At the time when the Government following a new Constitution in 2010, is considering a brand new Public Service Act,  the Eastern Caribbean Court of Appeal on Wednesday this week heard arguments from Attorney-at-Law Jean Kelsick for Geraldine Cabey, appellant, and Sheree Jemmotte-Rodney for the Crown as respondents, in the matter Geraldine Cabey vs The Governor et al .

Of interest there were at least two other matters heard by the courts this week involving labour matters surrounding hiring and retiring of persons.

Governor Deborah Barnes Jones on December 15, 2006 wrote to the Appellant, a long letter which among other statements said: “…I have come to the determination that in all the circumstances it is in the public interest you should be retired from the Public Service,” on December 31, 2006.

The appellant in May 2009 then sought relief from the High Court seeking several reliefs, including declarations to the effect that the decision to retire her was null and void, illegal and of no legal effect; and that the decision to retire her was ultra vires the Public Service Commission Regulations.

Justice Albert Redhead presided in the matter at the High Court level and held that “…a distinction must be drawn between dismissal and retirement in the public interest.” Attorney for the Appellant Jean Kelsick had argued that the Governor in her determination utilised the subjective test in relation to public interest.  He held that there was no punishment against the appellant as she had retained on her retirement all of her pension and gratuity.

At the Appeal Court this week with Justices Louise Blenman, Gerthel Tom and Don Mitchel  sitting sitting, Kelsick arguing again for the Appellant maintained that that the Governor’s decision to retire her was illegal since it infringed the principle enunciated in the case of R v. Sussex Confirming Authority which indicated the objective test ought to be utilised when determining the public interest.

The court in ruling on that submission stated: “We have reviewed the judgment and we find that at paragraphs [31] to [39] of the decision the Learned Trial Judge stated what he considered the effect of R v. Sussex case to be. And he opined that in his judgment the decision of the Governor could only be successfully challenged on the grounds that the discretion was improperly exercised, for example, on the grounds of improper motive, bias, bad faith or a breach of the rules of natural justice, and that there is no basis to impose any other condition.  We have no doubt that the legislation gave the Governor the discretion acting properly to retire a public servant in the public interest once the Governor takes into consideration all the relevant factors, such as public confidence, relationships between the claimant and colleagues, the efficiency of the department, and its smooth functioning.  Accordingly, this ground of appeal. 

As it regards the legality of the public service commission’s actions the court said, they “were not of the view that the Learned Trial Judge erred in concluding that the Governor’s decision to retire the appellant was intra vires regulation 35(1) of the Public Service Commission Regulations 1980 and General Orders 43, 219 and 220.  There was no evidential basis on which the Learned Trial Judge could have come to a conclusion to the contrary.”

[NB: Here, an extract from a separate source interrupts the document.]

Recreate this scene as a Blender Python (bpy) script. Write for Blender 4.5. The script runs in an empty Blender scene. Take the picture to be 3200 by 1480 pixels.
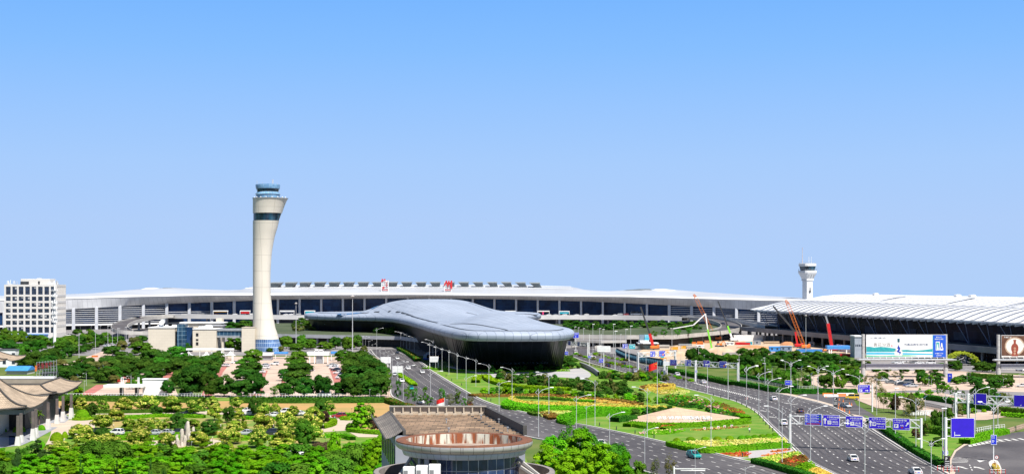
import bpy,math,random
from mathutils import Vector,Matrix,noise
from mathutils.geometry import tessellate_polygon
R = math.radians
sc = bpy.context.scene
C = sc.collection
F,H,HY = 4600.0,40.0,882.0          # lens in photo pixels, eye height, horizon row
def G(p,z=0.0):                         # photo pixel -> point of the level at height z
 D = (H - z) * F / (p[1] - HY)
 return Vector(((p[0] - 1600) / F * D,D,z))
def AT(px,D,py):
 return Vector(((px - 1600) / F * D,D,H - (py - HY) * D / F))
def crop(ox,oy,s):return lambda x,y:(ox + x / s,oy + y / s)
c1 = crop(0,840,3.722);c2 = crop(640,840,3.722);c3 = crop(1200,840,3.722);c4 = crop(1760,840,3.722)
c5 = crop(2300,760,2.862);c6 = crop(0,1140,3.503);c7 = crop(560,1140,3.503);c8 = crop(1140,1140,3.503)
cA = crop(1700,1140,3.503);cB = crop(2300,1140,3.502);cC = crop(2740,1140,3.502)
cE = crop(1680,1030,7.006);cF = crop(2020,1080,8.05);cH = crop(2440,1270,5.6);cK = crop(2680,1030,4.954)
cL = crop(80,1100,5.955);cR = crop(2840,1220,4.58);cT = crop(700,540,1.985)
def PX(c,pts):return [c(*p) for p in pts]
def lerp(a,b,t):return a + (b - a) * t
def interp(tab,x):
 if x <= tab[0][0]:return tab[0][1]
 for (x0,y0),(x1,y1) in zip(tab,tab[1:]):
  if x <= x1:return lerp(y0,y1,(x - x0) / (x1 - x0))
 return tab[-1][1]
def sstep(t):
 t = max(0.,min(1.,t));return t * t * (3 - 2 * t)
ORD = ['zeroth','first','second','third','fourth','fifth','sixth','seventh','eighth','ninth','tenth','eleventh','twelfth',
       'thirteenth','fourteenth','fifteenth','sixteenth','seventeenth','eighteenth','nineteenth','twentieth']
def ordw(i):
 if i <= 20:return ORD[i]
 t = {2:'twenty',3:'thirty',4:'forty',5:'fifty'}[i // 10]
 return t + '-' + ORD[i % 10] if i % 10 else {30:'thirtieth',40:'fortieth',50:'fiftieth'}[i]
# ---- materials
MATS = {}
ALB = .85
def lin(c):
 return tuple(((v / 12.92) if v <= .04045 else ((v + .055) / 1.055) ** 2.4) for v in c)
def newmat(name):
 m = bpy.data.materials.new(name);m.use_nodes = True
 nt = m.node_tree;bs = nt.nodes['Principled BSDF']
 MATS[name] = m
 return m,nt,bs
def mat(name,c,c2=None,rough=.7,metal=0.,scale=.6,detail=4.,lo=.35,hi=.65,bump=0.,bscale=None,spec=.4,emit=None,stretch=None):
 """two tones of one material mixed by noise over the object's own coordinates"""
 if name in MATS:return MATS[name]
 m,nt,bs = newmat(name)
 c2 = c2 or tuple(v * .82 for v in c);c,c2 = [tuple(v * ALB for v in q) for q in (c,c2)]
 N,L = nt.nodes.new,nt.links.new
 tc = N('ShaderNodeTexCoord');no = N('ShaderNodeTexNoise');no.inputs['Scale'].default_value = scale;no.inputs['Detail'].default_value = detail
 if stretch:
  mp = N('ShaderNodeMapping');mp.inputs['Scale'].default_value = stretch
  L(tc.outputs['Object'],mp.inputs['Vector']);L(mp.outputs[0],no.inputs['Vector'])
 else:L(tc.outputs['Object'],no.inputs['Vector'])
 cr = N('ShaderNodeValToRGB');cr.color_ramp.elements[0].position = lo;cr.color_ramp.elements[1].position = hi
 cr.color_ramp.elements[0].color = (*c,1);cr.color_ramp.elements[1].color = (*c2,1)
 L(no.outputs['Fac'],cr.inputs['Fac']);L(cr.outputs['Color'],bs.inputs['Base Color'])
 bs.inputs['Roughness'].default_value = rough;bs.inputs['Metallic'].default_value = metal
 bs.inputs['Specular IOR Level'].default_value = spec
 if bump:
  n2 = N('ShaderNodeTexNoise');n2.inputs['Scale'].default_value = bscale or scale * 6;n2.inputs['Detail'].default_value = 3
  L(tc.outputs['Object'],n2.inputs['Vector'])
  bp = N('ShaderNodeBump');bp.inputs['Strength'].default_value = bump;bp.inputs['Distance'].default_value = .15
  L(n2.outputs['Fac'],bp.inputs['Height']);L(bp.outputs[0],bs.inputs['Normal'])
 if emit:
  bs.inputs['Emission Color'].default_value = (*emit[:3],1);bs.inputs['Emission Strength'].default_value = emit[3]
 return m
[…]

In addition the court also said “We are not of the view that the retirement of the Appellant in public interest amounts to disciplinary proceedings. We agree with the persuasive argument of Ms. Jemmotte Rodney in preference to the arguments of Mr. Kelsick in this respect.’

The Judgment of Learned High Court judge Justice Redhead  was affirmed.

No order as to costs was made because as the learned  Justice of Appeal and Acting President of Appeal Blenman said “the appellant was not unreasonable in making application or conducting proceedings.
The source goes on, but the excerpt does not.